» TASK OBJECTIVE: Select every line holding the word "spec" and copy it.

┄┄┄┄┄┄

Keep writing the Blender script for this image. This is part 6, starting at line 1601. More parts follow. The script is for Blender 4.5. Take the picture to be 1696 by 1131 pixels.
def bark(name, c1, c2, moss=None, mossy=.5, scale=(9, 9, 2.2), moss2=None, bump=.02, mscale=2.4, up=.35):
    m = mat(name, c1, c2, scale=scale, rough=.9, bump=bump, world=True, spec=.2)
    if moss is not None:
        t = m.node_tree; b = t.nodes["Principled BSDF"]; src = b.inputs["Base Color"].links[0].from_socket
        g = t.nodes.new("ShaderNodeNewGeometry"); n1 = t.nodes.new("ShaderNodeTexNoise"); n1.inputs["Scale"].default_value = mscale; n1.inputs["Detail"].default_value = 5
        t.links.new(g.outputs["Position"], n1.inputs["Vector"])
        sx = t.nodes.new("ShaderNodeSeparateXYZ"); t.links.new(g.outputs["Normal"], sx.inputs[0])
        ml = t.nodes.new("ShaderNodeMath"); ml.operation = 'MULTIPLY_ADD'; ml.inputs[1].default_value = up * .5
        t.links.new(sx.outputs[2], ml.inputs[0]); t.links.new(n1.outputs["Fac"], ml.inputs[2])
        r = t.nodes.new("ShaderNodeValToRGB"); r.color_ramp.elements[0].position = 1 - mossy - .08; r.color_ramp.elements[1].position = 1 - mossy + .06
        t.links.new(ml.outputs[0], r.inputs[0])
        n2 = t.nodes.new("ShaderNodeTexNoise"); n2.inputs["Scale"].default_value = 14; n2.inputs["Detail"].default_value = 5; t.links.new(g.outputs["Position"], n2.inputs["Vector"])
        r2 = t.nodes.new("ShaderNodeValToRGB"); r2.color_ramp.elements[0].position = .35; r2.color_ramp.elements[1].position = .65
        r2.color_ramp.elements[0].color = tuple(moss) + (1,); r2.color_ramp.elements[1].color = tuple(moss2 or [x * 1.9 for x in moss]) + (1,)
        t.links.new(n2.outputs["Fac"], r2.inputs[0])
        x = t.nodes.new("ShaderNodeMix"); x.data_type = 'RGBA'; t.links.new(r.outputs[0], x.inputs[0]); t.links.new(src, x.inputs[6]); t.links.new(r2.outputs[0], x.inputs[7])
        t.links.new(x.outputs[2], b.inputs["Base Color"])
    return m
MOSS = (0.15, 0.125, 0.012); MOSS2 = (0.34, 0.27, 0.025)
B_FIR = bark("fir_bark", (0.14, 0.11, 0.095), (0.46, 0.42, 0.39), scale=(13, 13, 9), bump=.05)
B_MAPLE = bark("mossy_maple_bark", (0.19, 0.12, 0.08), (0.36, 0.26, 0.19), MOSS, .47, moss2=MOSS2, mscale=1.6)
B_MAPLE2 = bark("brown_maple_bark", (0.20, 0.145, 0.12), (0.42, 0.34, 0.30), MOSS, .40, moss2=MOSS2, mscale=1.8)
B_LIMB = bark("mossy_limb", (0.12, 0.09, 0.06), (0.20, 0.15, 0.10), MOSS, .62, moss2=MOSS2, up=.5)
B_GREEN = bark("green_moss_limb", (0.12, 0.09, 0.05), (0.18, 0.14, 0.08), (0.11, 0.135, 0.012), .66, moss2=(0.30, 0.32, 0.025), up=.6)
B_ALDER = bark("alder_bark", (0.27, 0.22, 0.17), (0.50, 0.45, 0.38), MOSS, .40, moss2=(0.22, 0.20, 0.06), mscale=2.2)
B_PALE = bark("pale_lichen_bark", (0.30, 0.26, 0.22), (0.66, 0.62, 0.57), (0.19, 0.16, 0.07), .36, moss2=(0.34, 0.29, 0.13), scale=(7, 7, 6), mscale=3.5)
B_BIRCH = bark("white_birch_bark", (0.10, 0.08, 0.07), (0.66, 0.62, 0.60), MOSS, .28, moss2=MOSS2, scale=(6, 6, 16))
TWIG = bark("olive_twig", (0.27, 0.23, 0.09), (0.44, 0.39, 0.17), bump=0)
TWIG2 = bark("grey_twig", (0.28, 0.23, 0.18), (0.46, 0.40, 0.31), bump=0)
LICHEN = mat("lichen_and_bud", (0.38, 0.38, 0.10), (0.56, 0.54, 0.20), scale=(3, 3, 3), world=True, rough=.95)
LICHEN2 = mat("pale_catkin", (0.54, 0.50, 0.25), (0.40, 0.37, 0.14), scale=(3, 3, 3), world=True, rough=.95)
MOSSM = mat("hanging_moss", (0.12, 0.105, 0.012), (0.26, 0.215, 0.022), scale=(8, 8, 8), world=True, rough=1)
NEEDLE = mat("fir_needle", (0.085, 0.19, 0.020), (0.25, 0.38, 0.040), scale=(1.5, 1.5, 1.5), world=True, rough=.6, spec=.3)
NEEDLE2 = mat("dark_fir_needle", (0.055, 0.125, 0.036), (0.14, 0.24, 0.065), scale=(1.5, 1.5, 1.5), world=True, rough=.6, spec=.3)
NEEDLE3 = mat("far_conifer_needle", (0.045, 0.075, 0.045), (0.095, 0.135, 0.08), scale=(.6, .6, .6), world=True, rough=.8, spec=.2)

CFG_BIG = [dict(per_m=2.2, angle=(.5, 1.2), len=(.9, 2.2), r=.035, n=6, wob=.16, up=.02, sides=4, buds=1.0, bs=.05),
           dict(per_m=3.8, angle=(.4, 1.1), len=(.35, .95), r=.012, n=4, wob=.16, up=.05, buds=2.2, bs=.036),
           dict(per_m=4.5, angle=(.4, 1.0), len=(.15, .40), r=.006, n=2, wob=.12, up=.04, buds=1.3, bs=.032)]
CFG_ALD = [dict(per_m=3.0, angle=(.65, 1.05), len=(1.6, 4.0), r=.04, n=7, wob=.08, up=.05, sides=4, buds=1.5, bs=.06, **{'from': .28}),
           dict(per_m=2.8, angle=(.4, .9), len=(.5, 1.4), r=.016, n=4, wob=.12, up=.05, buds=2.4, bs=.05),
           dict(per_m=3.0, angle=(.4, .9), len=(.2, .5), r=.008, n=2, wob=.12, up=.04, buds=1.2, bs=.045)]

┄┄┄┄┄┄

» THE SOLUTION:
    m = mat(name, c1, c2, scale=scale, rough=.9, bump=bump, world=True, spec=.2)
NEEDLE = mat("fir_needle", (0.085, 0.19, 0.020), (0.25, 0.38, 0.040), scale=(1.5, 1.5, 1.5), world=True, rough=.6, spec=.3)
NEEDLE2 = mat("dark_fir_needle", (0.055, 0.125, 0.036), (0.14, 0.24, 0.065), scale=(1.5, 1.5, 1.5), world=True, rough=.6, spec=.3)
NEEDLE3 = mat("far_conifer_needle", (0.045, 0.075, 0.045), (0.095, 0.135, 0.08), scale=(.6, .6, .6), world=True, rough=.8, spec=.2)